Monday, December 22, 2008

Lively Language 12/22/08

We don't know all the answers. If we knew all the answers we'd be bored, wouldn't we?

Jack LaLanne

On my first day at college the president and head master at the school gave a speech to the freshman. I don't remember much of what he said, but one statement has stuck with me all my life, "Curiosity, and in particular, intellectual curiosity is the basis of all learning."

Over the years I've thought about the undeniable truth of that remark. Taking that truth to heart and mind, living with it every day, applying it and practicing it equals at least four years of college.

In my career I met some intelligent actors and directors who were not interested in any ideas that were outside their realm of occupation. I often felt like a stranger in their midst. Because of that teacher's true remark and it's permanent place in my thinking, I was always poking into things that surrounded the play I was working on, thus giving myself an education on the side. I would read up on the history or society of the characters, about the playwright and anything else I thought about, because I was curious.

I knew a violinist, a concert musician, who would talk about subjects like linguistics. He played music, he didn't talk about it much. But philosophy fascinated him, On the other hand I had very interesting discussions about music from a fellow who taught Greek and Latin.

Then I had the best lesson in curiosity when I met and got to know a real philosopher who looked intensely into everything he came across. Whatever there was around him to know he wanted to know. He was a calm, friendly, intellectual fellow with an imagination and the curiosity to match it. He could talk intelligently on almost any topic. He had a lot of information and very few opinions. He taught me that I could learn anything I wanted to if I was really curios about knowing it.

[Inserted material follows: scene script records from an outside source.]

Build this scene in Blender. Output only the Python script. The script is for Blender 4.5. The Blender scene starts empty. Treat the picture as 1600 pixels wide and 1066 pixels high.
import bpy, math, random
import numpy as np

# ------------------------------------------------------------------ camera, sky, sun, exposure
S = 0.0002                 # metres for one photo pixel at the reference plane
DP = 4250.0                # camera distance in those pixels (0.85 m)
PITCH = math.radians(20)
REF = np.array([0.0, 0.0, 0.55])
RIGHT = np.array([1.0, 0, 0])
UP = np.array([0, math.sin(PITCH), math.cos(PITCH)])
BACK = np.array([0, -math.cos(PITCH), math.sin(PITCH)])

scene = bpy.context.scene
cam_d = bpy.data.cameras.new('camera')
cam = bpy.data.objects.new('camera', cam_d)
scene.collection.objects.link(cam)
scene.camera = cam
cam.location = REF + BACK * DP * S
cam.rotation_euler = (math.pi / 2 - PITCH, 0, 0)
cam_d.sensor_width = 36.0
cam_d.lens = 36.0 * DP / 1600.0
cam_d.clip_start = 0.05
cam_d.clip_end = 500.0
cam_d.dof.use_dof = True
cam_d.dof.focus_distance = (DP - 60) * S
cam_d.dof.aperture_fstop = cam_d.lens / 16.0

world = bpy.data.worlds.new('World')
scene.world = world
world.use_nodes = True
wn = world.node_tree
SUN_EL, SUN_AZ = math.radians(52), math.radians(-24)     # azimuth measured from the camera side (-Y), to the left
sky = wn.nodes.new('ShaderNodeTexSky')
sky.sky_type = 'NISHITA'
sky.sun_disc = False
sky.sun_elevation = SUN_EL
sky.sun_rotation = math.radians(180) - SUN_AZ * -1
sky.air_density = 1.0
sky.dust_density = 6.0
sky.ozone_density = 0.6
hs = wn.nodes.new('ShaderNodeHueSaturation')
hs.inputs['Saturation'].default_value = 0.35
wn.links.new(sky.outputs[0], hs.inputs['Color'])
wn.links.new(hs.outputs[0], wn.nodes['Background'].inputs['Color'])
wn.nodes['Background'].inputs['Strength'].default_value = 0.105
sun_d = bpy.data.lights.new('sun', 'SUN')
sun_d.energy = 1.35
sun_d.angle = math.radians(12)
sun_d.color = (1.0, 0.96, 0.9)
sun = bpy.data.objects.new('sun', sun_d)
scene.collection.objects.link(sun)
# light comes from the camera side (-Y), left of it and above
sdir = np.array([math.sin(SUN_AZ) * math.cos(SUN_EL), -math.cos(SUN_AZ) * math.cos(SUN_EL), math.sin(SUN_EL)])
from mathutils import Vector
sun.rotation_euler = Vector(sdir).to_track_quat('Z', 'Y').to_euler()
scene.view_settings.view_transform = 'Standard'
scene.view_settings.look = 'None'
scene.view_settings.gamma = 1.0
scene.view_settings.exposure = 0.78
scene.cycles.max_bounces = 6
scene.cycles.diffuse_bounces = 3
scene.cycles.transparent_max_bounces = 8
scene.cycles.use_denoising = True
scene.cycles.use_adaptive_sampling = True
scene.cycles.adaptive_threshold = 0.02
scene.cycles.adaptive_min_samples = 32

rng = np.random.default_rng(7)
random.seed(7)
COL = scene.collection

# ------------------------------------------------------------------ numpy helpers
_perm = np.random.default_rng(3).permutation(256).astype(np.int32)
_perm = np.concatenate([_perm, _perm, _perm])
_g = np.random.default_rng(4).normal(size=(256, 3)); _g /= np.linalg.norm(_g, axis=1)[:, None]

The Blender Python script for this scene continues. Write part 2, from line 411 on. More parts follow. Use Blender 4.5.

It seems like a simple rule of life, but sometimes the simple ones are the hardest to learn.

DB - The Vagabond

"If Winter comes can Spring be far behind?"
Well, if you live in the northern climate as I do the answer is: Yes!


a corgi said...

totally agree with your "simple ones are the hardest to learn" statement DB; I've found that to be true in my life for sure


Beth said...

Oh, I love the quote about intellectual curiosity. That is so true, and life is never boring! Whenever Ken and I go somewhere, we try to learn a little about the history of the place. It makes the trip all the more enjoyable.

Great entry!
Hugs, Beth

Breezy said...

Yep so true.. if you get curious enough you will learn about it. I get curious about many things, but then lose interest after awhile. Maybe because I am the only one in my surroundings that has that interest.. if you find others that share the interest it is more fun to pursue it. Some things just aren't exciting doing alone, you need someone to share it with. Others I am fine with learning about it alone. Just depends on the subject or mood I am in.